Nelle sue conclusioni, ha legittimato di fatto col risultato elettorale il governo in carica al quale non ha mosso alcuna critica; non ha perso poi l’occasione per rilanciare quella che per lui pare proprio essere una priorità, e cioè la prospettiva di sindacato unico con CISL e UIL (argomento trattato nel n.41 de Il bolscevico), sostenendo addirittura che “questa opportunità è in contrapposizione al sindacato corporativo ”.
Purtroppo, neanche dopo la fulminea apparizione a questa kermesse congressuale dei lavoratori del comparto bancario ed assicurativo, nulla fa pensare che la CGIL invertirà la rotta fallimentare che ha avuto come prima conseguenza l’ulteriore precarizzazione del lavoro, la perdita di salario e il peggioramento senza eccezione alcuna delle condizioni di lavoro, poiché nemmeno una parola ha speso il prossimo segretario generale della CGIL né per l’abolizione delle “riforme” che più di tutte hanno peggiorato tali condizioni (Jobs Act e Fornero), nè per il richiamo alla mobilitazione o per la necessaria ripartenza della lotta di piazza e della coscienza politica e sociale in picchiata fra i lavoratori.

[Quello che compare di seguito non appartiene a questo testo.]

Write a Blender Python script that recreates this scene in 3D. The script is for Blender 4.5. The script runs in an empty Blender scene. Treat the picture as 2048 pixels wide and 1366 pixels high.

Pian piano, e in maniera tutt’altro che inaspettata visto l’atteggiamento tenuto nel percorso congressuale, sta prendendo forma quindi la “nuova” CGIL, dalla quale dovremmo dunque aspettarci ben poco: avremo ancora a che fare con un sindacato istituzionalizzato, alla continua ricerca di sponde politiche parlamentari che non esistono se davvero si hanno come stella polare gli interessi dei lavoratori, dei pensionati e delle donne e dei migranti e dei i giovani, e costantemente subalterno agli interessi dei padroni, del “mercato” e, più in generale, del capitalismo che non è per nulla in discussione.